Seine Herkunft aus Poitiers ist gesichert aufgrund des lateinischen Autorennamens, der sich in vielen Abschriften seiner Werke findet, sowie aufgrund der Bezeichnung auf Siegeln und in urkundlichen Zeugnissen, die ihn ebenfalls als „pictaviensis“ oder „pictavinus“ nennen. Sein theologisches Werk weist enge Bezüge zu den Schriften von Petrus Lombardus auf, weshalb anzunehmen ist, dass er noch vor dessen Erhebung zum Bischof von Paris im Jahre 1159 seine Studien an der Pariser Kathedralschule aufnahm. Sonst ist über seine Biographie vor 1169 nichts bekannt. In diesem Jahr folgte er Petrus Comestor auf dem Lehrstuhl für Theologie an der Kathedralschule von Notre Dame, der späteren Pariser Universität. Urkundlich bezeugt ist er dort seit 1193 als Kanzler. Dieses Amt hatte er bis zu seinem Tod am 3. September 1205 inne.

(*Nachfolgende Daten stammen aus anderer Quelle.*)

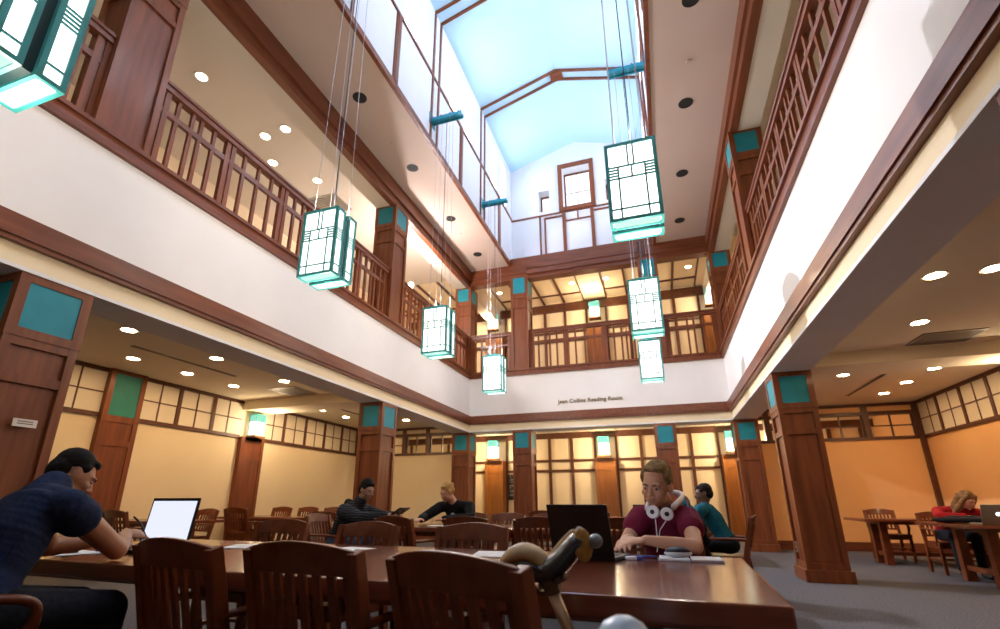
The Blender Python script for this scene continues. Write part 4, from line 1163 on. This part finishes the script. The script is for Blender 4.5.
# ---- man in blue, writing, seen from his right
bx, by = -2.42, 1.20
B = dict(facing=(.35, .94, 0), hs=.92, collar=True, pelvis=(-2.43, 1.22, .62), chest=(-2.47, 1.32, .86), neck=(-2.50, 1.43, 1.05),
  head=at(73, 475, y=1.58), look=(.30, .85, -.50), headup=(0, .55, 1),
  shR=at(68, 508, y=1.42), shL=(-2.73, 1.53, .985), elR=(-2.43, 1.74, .795), elL=(-2.84, 1.70, .80), wrR=(-2.60, 1.89, .85), wrL=(-2.78, 1.90, .82),
  hdR=(-.15, 1, .0), hnR=(.6, 0, 1), hdL=(.8, .5, 0), curl=.9,
  hipR=(-2.34, 1.20, .61), hipL=(-2.52, 1.24, .61), knR=(-2.28, 1.64, .572), knL=(-2.50, 1.66, .57), anR=(-2.28, 1.62, .09), anL=(-2.50, 1.62, .09))
bodyB, HB = person('man in a navy T-shirt bent over the table writing at the left edge', B, SKIN_B, .0065, NAVYT, DARKJ, SHOEB, .20, hair_short(HBLK, .004), BROWK, build=1.08)
wr = V(B['wrR'])
o = MB().tube([wr+V((.03, .09, -.015)), wr+V((.045, .03, .055)), wr+V((.06, -.02, .085))], [.002, .005, .005], 8).build('pen', PHONE); tag(o, 'dark pen in the writing hand of the man in blue', 'pen')
chair(-2.46, 1.17, -14, 'wooden armchair the man in blue sits in, curved arm rest in the bottom left corner', sc=1.10)

# ---- man in hooded jacket holding a tablet
hx, hy = -3.88, 5.52
Cc = dict(facing=(1, -.15, 0), pelvis=(hx, hy, .58), chest=(hx+.14, hy-.04, .79), neck=(hx+.28, hy-.07, .985),
  head=at(367, 490, y=5.42), look=(.93, -.30, -.30), headup=(.3, 0, 1), collar=True,
  shR=(hx+.21, hy-.25, .91), shL=(hx+.25, hy+.13, .91), elR=(hx+.50, hy-.33, .83), elL=(hx+.54, hy+.10, .83), wrR=(hx+.76, hy-.24, .86), wrL=(hx+.78, hy-.02, .85),
  hdR=(1, .35, .1), hdL=(1, -.35, .1), hnR=(0, -.6, .8), hnL=(0, .5, .8), curl=.7,
  hipR=(hx, hy-.10, .56), hipL=(hx, hy+.09, .56), knR=(hx+.44, hy-.14, .54), knL=(hx+.46, hy+.12, .54), anR=(hx+.44, hy-.14, .09), anL=(hx+.44, hy+.12, .09))
bodyC, HC = person('man in a dark striped hooded jacket looking down at the tablet in his hands', Cc, SKIN_C, .009, STRIPE, DENIM, SHOEB, 1, hair_short(HBLK, .016), BROWK, jacket_r=.018)
b = Blob(); nk = V(Cc['neck'])
b.chain([nk+V((-.05, -.09, -.01)), nk+V((-.125, -.04, .01)), nk+V((-.125, .05, .01)), nk+V((-.05, .10, -.01))], [.035, .05, .05, .035]); b.ell(Matrix.Translation(nk+V((-.14, 0, .03))), .045, .07, .045)
b.skin('hood', BLACKC, .01, bodyC, 3)
root = empty('tablet', tuple(V(Cc['wrR'])+V((.16, .09, .055))), -.2, 'black tablet held up by the man in the hooded jacket', 'tablet')
Mt = Matrix.Rotation(-.5, 4, 'Y')
MB().mbox(Mt, .15, .20, .010).build('shell', PHONE, root, bevel=.003); MB().mbox(Mt @ Matrix.Translation((0, 0, .0058)), .135, .18, .001).build('screen', LBLACK, root)

# ---- woman in black, writing
wx, wy = -2.62, 6.50
D = dict(facing=(-.15, -.98, 0), hs=.95, pelvis=(wx+.02, wy+.06, .58), chest=(wx, wy-.12, .83), neck=(wx-.04, wy-.26, 1.02),
  head=at(447, 492, y=6.14), look=(-.40, -.82, -.42), headup=(0, -.2, 1),
  shR=(wx-.235, wy-.24, .955), shL=(wx+.195, wy-.26, .955), elR=(wx-.37, wy-.44, .83), elL=(wx+.29, wy-.46, .83), wrR=(wx-.27, wy-.74, .815), wrL=(wx+.02, wy-.72, .815),
  hdR=(.1, -1, 0), hdL=(-.8, -.6, 0), curl=.8,
  hipR=(wx-.07, wy+.06, .56), hipL=(wx+.11, wy+.05, .56), knR=(wx-.12, wy-.36, .54), knL=(wx+.10, wy-.38, .54), anR=(wx-.12, wy-.36, .09), anL=(wx+.1, wy-.36, .09))
bodyD, HD = person('blonde woman in a black cardigan writing at the middle table', D, SKIN_A, .009, BLACKC, DARKJ, SHOEB, 1, hair_tied(HGOLD), BROWM, jaw=.92, build=1.0)
b = Blob(); ch = V(D['chest'])
b.ell(Matrix.Translation(ch+V((-.03, -.115, .03))) @ Matrix.Rotation(.15, 4, 'Z'), .055, .045, .10)
b.skin('top', principled('pale_blue_top', (.55, .68, .72), .8), .008, bodyD, 3)
o = MB().tube([V(D['wrR'])+V((.02, -.10, -.03)), V(D['wrR'])+V((.03, -.02, .06))], [.002, .004], 6).build('pen', PHONE); tag(o, 'thin pen in the hand of the woman in black', 'pen')

# ---- man in teal, leaning forward, seen from his left
tx, ty = .66, 6.47
E_ = dict(facing=(-1, .3, 0), hs=.92, pelvis=(tx-.03, ty, .58), chest=(tx-.15, ty, .83), neck=(tx-.235, ty-.0, .995),
  head=at(703.5, 493.5, y=6.47), look=(-.97, .10, -.12), headup=(-.15, 0, 1),
  shR=(tx-.28, ty+.19, .93), shL=(tx-.27, ty-.19, .93), elR=(tx-.37, ty+.20, .82), elL=(tx-.36, ty-.18, .82), wrR=(tx-.385, ty+.05, .955), wrL=(tx-.40, ty-.07, .95),
  hdR=(-.1, -.3, 1), hdL=(-.1, .3, 1), hnR=(1, 0, 0), hnL=(1, 0, 0), curl=.8,
  hipR=(tx+.0, ty+.09, .56), hipL=(tx+.0, ty-.09, .56), knR=(tx-.40, ty+.16, .54), knL=(tx-.40, ty-.04, .54), anR=(tx-.38, ty+.16, .09), anL=(tx-.38, ty-.04, .09))
bodyE, HE = person('man in a teal long-sleeved shirt leaning on the table, chair seen from the side', E_, SKIN_D, .009, TEALS, DARKJ, SHOEB, 1, hair_short(HBLK, .002), BROWK, build=.86)
wl_ = (V(E_['wrL'])+V(E_['wrR']))/2
root = empty('mug', (wl_.x-.055, wl_.y-.0, wl_.z+.02), 0, 'blue cup in the hands of the man in teal', 'cup')
MB().lathe([(.002, 0), (.035, 0), (.042, .10), (.039, .10), (.033, .008), (.002, .008)], n=18).build('cup', principled('blue_cup', (.05, .28, .55), .35), root, smooth=True)
MB().tube([(.04, 0, .02), (.065, 0, .035), (.068, 0, .06), (.042, 0, .085)], .006, 6).build('handle', MATS['blue_cup'], root, smooth=True)

# ---- woman in red resting over the table
rx_, ry_ = 4.02, 9.68
F_ = dict(facing=(-.1, -1, 0), pelvis=(rx_, ry_, .58), chest=(rx_-.04, ry_-.24, .80), neck=(rx_-.0, ry_-.42, .93),
  head=at(967, 500, y=9.14), look=(.30, -.85, -.55), headup=(.2, -.4, 1),
  shR=(rx_-.22, ry_-.38, .89), shL=(rx_+.16, ry_-.40, .885), elR=(rx_-.32, ry_-.64, .83), elL=(rx_+.32, ry_-.66, .83), wrR=(rx_-.07, ry_-.76, .83), wrL=(rx_+.14, ry_-.86, .82),
  hdR=(1, -.1, 0), hdL=(-1, .0, 0), curl=.5,
  hipR=(rx_-.09, ry_, .56), hipL=(rx_+.09, ry_, .56), knR=(rx_-.12, ry_-.44, .54), knL=(rx_+.12, ry_-.44, .54), anR=(rx_-.12, ry_-.42, .09), anL=(rx_+.12, ry_-.42, .09))
bodyF, HF = person('woman in a red sweater with long light brown hair bent over the right hand table', F_, SKIN_A, .010, REDS, DARKJ, SHOEB, 1, hair_long(HBROWN), BROWM, jaw=.92, build=.95)
b = Blob(); c0 = V((3.80, 8.60, .79))
for dx, dy, dz, a, c, h in ((-.22, .0, 0, .16, .10, .038), (-.05, .04, .012, .18, .12, .045), (.15, -.02, .005, .17, .10, .042), (.0, -.10, .0, .17, .09, .038), (-.1, .06, .03, .08, .07, .03), (.08, -.0, .035, .09, .06, .025)): b.ell(Matrix.Translation(c0+V((dx, dy, dz))) @ Matrix.Rotation(dx*3, 4, 'Z'), a, c, h)
o = b.skin('folded_jacket', BLACKC, .012, None, 4); tag(o, 'black jacket lying on the table in front of the woman in red', 'jacket')

# ---- prosthetic leg standing at the table edge
py_ = 1.46
def pp(px, p2, dy=0): return at(px, p2, y=py_+dy)
CARB = principled('carbon_socket', (.018, .018, .020), .25, coat=.6); TANP = mottled('tan_leather_pad', (.36, .22, .09), (.50, .33, .15), 18, .6, bump=.2); YEL = mottled('yellow_tan_liner', (.50, .28, .06), (.32, .15, .03), 45, .6)
PYL = principled('pylon_metal', (.55, .42, .27), .3, .7)
O = pp(552, 588); R0 = V((O.x, O.y, .452))
root = empty('prosthetic_leg', tuple(R0), 0, 'prosthetic leg with black socket and tan padding standing on the foreground chair seat', 'prosthetic leg')
def sub(o):
    o.parent = root; o.matrix_parent_inverse = Matrix.Translation(-R0); return o
def arcpts(ctrl, per=6):
    P = [ctrl[0]]+ctrl+[ctrl[-1]]; out = []
    for i in range(1, len(P)-2):
        for k in range(per):
            t = k/per; out.append(.5*((2*P[i])+(-P[i-1]+P[i+1])*t+(2*P[i-1]-5*P[i]+4*P[i+1]-P[i+2])*t*t+(-P[i-1]+3*P[i]-3*P[i+1]+P[i+2])*t**3))
    out.append(ctrl[-1]); return out
# carbon shell: a bent trough from under the pad up to the knee cup
b = Blob()
line = arcpts([pp(527, 569), pp(541, 571), pp(552, 568), pp(562, 560), pp(570, 551), pp(577, 543)], 6)
n = len(line)
for i, p in enumerate(line):
    t = i/(n-1); b.ell(Matrix.Translation(p), .034-.006*t, .060-.010*t, .029+.004*math.sin(PI*t))
sub(b.skin('socket', CARB, .004, None, 6))
b = Blob()
for i, p in enumerate(arcpts([pp(508, 560), pp(515, 552), pp(524, 548), pp(534, 551), pp(542, 558), pp(547, 569)], 5)):
    t = i/25; b.ell(Matrix.Translation(p+V((0, 0, -.012))), .026, .046+.014*math.sin(PI*min(1, t*1.2)), .030-.006*t)
sub(b.skin('tan_pad', TANP, .004, None, 6))
b = Blob(); ax_ = V((.80, -.58, .10)).normalized()
Me = ax_.to_track_quat('Z', 'Y').to_matrix().to_4x4(); Me.translation = pp(583, 545, -.015)
b.ell(Me, .036, .046, .013)

sub(b.skin('yellow_liner', YEL, .0035, None, 3))
b = Blob()
for i, p in enumerate(arcpts([pp(556, 556, .045), pp(565, 545, .045), pp(574, 536, .04)], 6)): b.ell(Matrix.Translation(p), .02, .014, .02)
sub(b.skin('inner_padding', TANP, .004, None, 4))
m = MB(); m.ball(Matrix.Translation(pp(595.5, 541)) @ Matrix.Diagonal((.020, .022, .019, 1)), 16, 10); m.tube([pp(588, 546), pp(596, 541)], .012, 10)
m.ball(Matrix.Translation(pp(579.5, 530.5)) @ Matrix.Diagonal((.011, .014, .011, 1)), 14, 8)
sub(m.build('knob', principled('grey_knob', (.17, .18, .20), .35), None, smooth=True))
sub(MB().tube(arcpts([pp(505, 562, -.045), pp(512, 566, -.058), pp(522, 563, -.062), pp(532, 566, -.066), pp(541, 572, -.064)], 5), .0042, 6).build('stitching', BLACK, None))
m = MB(); m.bar(pp(541, 586), pp(563, 578), .055, .016); m.bar(pp(546, 592), pp(560, 588), .036, .02); m.tube([pp(534, 586), pp(540, 593), pp(549, 593)], .006, 6)
for a in ((544, 584), (556, 580), (564, 577)): m.ball(Matrix.Translation(pp(*a)) @ Matrix.Diagonal((.010, .036, .010, 1)), 8, 6)
sub(m.build('clamp', principled('clamp_metal', (.10, .085, .06), .4, .6), None))
k0, k1 = pp(552, 590), pp(566, 624)
k2 = k1+(k1-k0).normalized()*.13; k2.z = max(k2.z, .545)
sub(MB().tube([k0, k1, k2], .0165, 14).build('pylon', PYL, None, smooth=True))
b = Blob(); f0 = V((k2.x, k2.y, .510)); b.chain([f0+V((0, 0, .10)), f0+V((.01, 0, .01)), f0+V((.09, .0, -.008)), f0+V((.17, .0, -.014))], [.026, .038, .037, .030]); b.ell(Matrix.Translation(f0+V((-.03, 0, -.008))), .04, .034, .036)
sub(b.skin('shoe', SHOEB, .006, None, 3))
# ================================================================== world, camera, view
sc = bpy.context.scene
w = bpy.data.worlds.new('world'); sc.world = w; w.use_nodes = True
bg = w.node_tree.nodes['Background']
sky = w.node_tree.nodes.new('ShaderNodeTexSky'); sky.sky_type = 'HOSEK_WILKIE'; sky.turbidity = 3
w.node_tree.links.new(sky.outputs[0], bg.inputs[0]); bg.inputs[1].default_value = .6
cam = bpy.data.cameras.new('camera'); co = bpy.data.objects.new('camera', cam); col.objects.link(co)
Rt = CAMR.transposed()
def ax(e):
    v = Rt @ Vector(e); return Vector((v.x, v.z, -v.y))
M = Matrix((ax((1,0,0)), ax((0,-1,0)), ax((0,0,-1)))).transposed().to_4x4(); M.translation = (0, 0, 1.0)
co.matrix_world = M
cam.sensor_fit = 'HORIZONTAL'; cam.sensor_width = 36; cam.lens = CAMQ['f']*36/1000
cam.shift_x = (500-CAMQ['cx'])/1000; cam.shift_y = (CAMQ['cy']-314.5)/1000
cam.clip_start = .02; cam.clip_end = 100
cam.dof.use_dof = True; cam.dof.focus_distance = 3.2; cam.dof.aperture_fstop = 2.4
sc.camera = co
sc.view_settings.view_transform = 'Standard'; sc.view_settings.look = 'None'
sc.view_settings.gamma = 1.0; sc.view_settings.use_curve_mapping = False
sc.view_settings.exposure = 0.42
cy = sc.cycles
cy.use_denoising = True; cy.max_bounces = 10; cy.diffuse_bounces = 5; cy.glossy_bounces = 3; cy.transmission_bounces = 6
cy.caustics_reflective = False; cy.caustics_refractive = False; cy.sample_clamp_indirect = 8.0
cy.use_light_tree = True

Eine Priesterweihe scheint er nicht empfangen zu haben, denn im Nekrolog ist er als Diakon bezeichnet.

Als gesichert gilt, dass Petrus von Poitiers die Historia scholastica seines Vorgängers Petrus Comestor um einen letzten Teil zur Apostelgeschichte ergänzte. Dies geschah nach Ausweis der frühesten datierten Abschrift, welche den Abschnitt zu den acta apostolorum enthält vor 1183 (nie selbständig, sondern immer als letzter Teil der Historia scholastica überliefert).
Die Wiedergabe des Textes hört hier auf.